_Requirements_
Write the data below out exactly as it stands. Do not include the pictures.

_Supplied information_
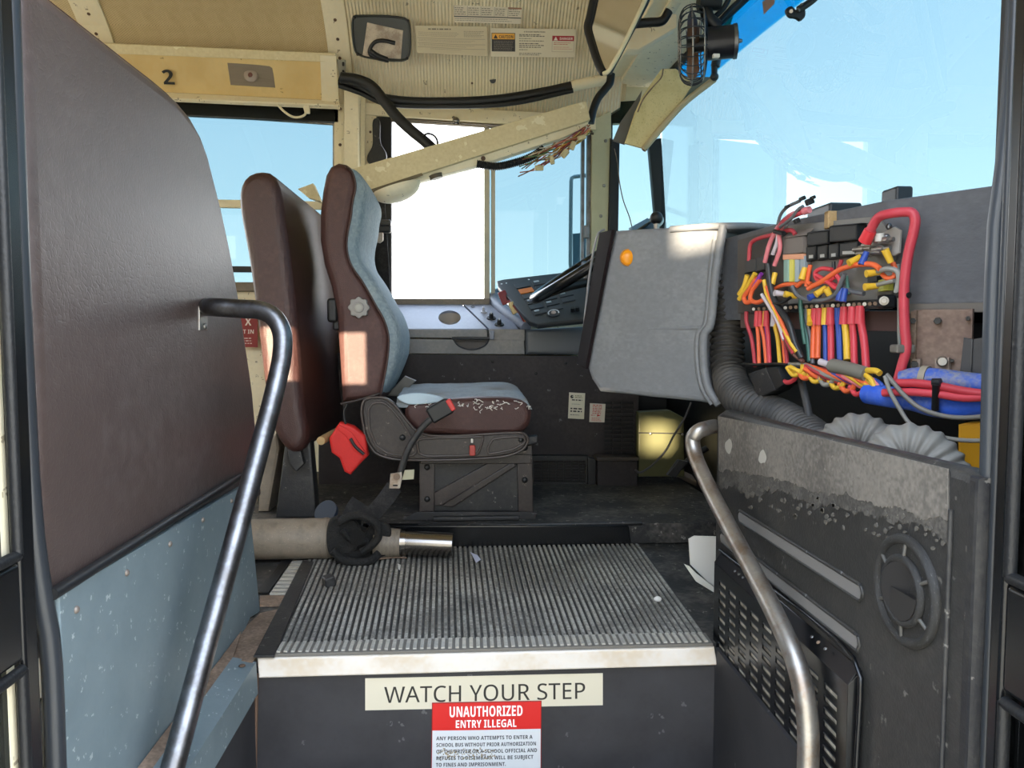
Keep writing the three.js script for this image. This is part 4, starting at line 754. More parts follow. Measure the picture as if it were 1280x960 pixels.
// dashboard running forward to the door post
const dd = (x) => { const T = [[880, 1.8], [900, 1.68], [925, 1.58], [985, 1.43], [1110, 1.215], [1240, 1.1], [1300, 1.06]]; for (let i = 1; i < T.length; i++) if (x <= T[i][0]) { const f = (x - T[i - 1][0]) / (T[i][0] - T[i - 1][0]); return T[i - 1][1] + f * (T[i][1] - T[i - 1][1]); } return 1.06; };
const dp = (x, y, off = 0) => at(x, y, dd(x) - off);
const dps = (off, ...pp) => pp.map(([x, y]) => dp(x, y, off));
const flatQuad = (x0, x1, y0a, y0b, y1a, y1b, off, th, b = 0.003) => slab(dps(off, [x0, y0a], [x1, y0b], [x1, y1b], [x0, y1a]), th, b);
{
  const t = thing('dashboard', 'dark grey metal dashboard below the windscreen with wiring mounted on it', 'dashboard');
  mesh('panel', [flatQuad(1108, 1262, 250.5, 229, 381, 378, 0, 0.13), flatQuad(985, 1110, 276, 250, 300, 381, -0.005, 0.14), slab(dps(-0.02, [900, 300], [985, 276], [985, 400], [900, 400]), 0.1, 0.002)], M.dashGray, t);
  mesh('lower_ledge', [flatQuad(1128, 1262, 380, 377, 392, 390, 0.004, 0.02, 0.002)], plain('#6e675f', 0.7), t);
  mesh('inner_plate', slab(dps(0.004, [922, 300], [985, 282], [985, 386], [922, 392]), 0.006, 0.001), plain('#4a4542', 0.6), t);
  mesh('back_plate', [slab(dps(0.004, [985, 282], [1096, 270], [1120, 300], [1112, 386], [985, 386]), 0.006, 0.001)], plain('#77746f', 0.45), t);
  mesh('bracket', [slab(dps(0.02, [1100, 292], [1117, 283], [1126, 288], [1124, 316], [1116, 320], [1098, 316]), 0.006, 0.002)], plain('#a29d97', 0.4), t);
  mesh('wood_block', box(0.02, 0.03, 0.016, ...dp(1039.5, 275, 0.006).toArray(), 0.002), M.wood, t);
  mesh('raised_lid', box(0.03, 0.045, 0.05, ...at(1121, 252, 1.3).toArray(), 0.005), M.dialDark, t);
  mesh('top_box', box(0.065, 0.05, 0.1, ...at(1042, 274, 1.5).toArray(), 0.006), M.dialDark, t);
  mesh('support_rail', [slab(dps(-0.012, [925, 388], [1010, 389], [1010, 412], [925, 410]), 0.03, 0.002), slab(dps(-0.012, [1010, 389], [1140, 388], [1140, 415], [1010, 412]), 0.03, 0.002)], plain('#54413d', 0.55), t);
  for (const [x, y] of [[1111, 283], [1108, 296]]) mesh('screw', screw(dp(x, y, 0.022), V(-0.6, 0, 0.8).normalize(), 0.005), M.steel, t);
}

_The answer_
Keep writing the three.js script for this image. This is part 4, starting at line 754. More parts follow. Measure the picture as if it were 1280x960 pixels.
// dashboard running forward to the door post
const dd = (x) => { const T = [[880, 1.8], [900, 1.68], [925, 1.58], [985, 1.43], [1110, 1.215], [1240, 1.1], [1300, 1.06]]; for (let i = 1; i < T.length; i++) if (x <= T[i][0]) { const f = (x - T[i - 1][0]) / (T[i][0] - T[i - 1][0]); return T[i - 1][1] + f * (T[i][1] - T[i - 1][1]); } return 1.06; };
const dp = (x, y, off = 0) => at(x, y, dd(x) - off);
const dps = (off, ...pp) => pp.map(([x, y]) => dp(x, y, off));
const flatQuad = (x0, x1, y0a, y0b, y1a, y1b, off, th, b = 0.003) => slab(dps(off, [x0, y0a], [x1, y0b], [x1, y1b], [x0, y1a]), th, b);
{
  const t = thing('dashboard', 'dark grey metal dashboard below the windscreen with wiring mounted on it', 'dashboard');
  mesh('panel', [flatQuad(1108, 1262, 250.5, 229, 381, 378, 0, 0.13), flatQuad(985, 1110, 276, 250, 300, 381, -0.005, 0.14), slab(dps(-0.02, [900, 300], [985, 276], [985, 400], [900, 400]), 0.1, 0.002)], M.dashGray, t);
  mesh('lower_ledge', [flatQuad(1128, 1262, 380, 377, 392, 390, 0.004, 0.02, 0.002)], plain('#6e675f', 0.7), t);
  mesh('inner_plate', slab(dps(0.004, [922, 300], [985, 282], [985, 386], [922, 392]), 0.006, 0.001), plain('#4a4542', 0.6), t);
  mesh('back_plate', [slab(dps(0.004, [985, 282], [1096, 270], [1120, 300], [1112, 386], [985, 386]), 0.006, 0.001)], plain('#77746f', 0.45), t);
  mesh('bracket', [slab(dps(0.02, [1100, 292], [1117, 283], [1126, 288], [1124, 316], [1116, 320], [1098, 316]), 0.006, 0.002)], plain('#a29d97', 0.4), t);
  mesh('wood_block', box(0.02, 0.03, 0.016, ...dp(1039.5, 275, 0.006).toArray(), 0.002), M.wood, t);
  mesh('raised_lid', box(0.03, 0.045, 0.05, ...at(1121, 252, 1.3).toArray(), 0.005), M.dialDark, t);
  mesh('top_box', box(0.065, 0.05, 0.1, ...at(1042, 274, 1.5).toArray(), 0.006), M.dialDark, t);
  mesh('support_rail', [slab(dps(-0.012, [925, 388], [1010, 389], [1010, 412], [925, 410]), 0.03, 0.002), slab(dps(-0.012, [1010, 389], [1140, 388], [1140, 415], [1010, 412]), 0.03, 0.002)], plain('#54413d', 0.55), t);
  for (const [x, y] of [[1111, 283], [1108, 296]]) mesh('screw', screw(dp(x, y, 0.022), V(-0.6, 0, 0.8).normalize(), 0.005), M.steel, t);
}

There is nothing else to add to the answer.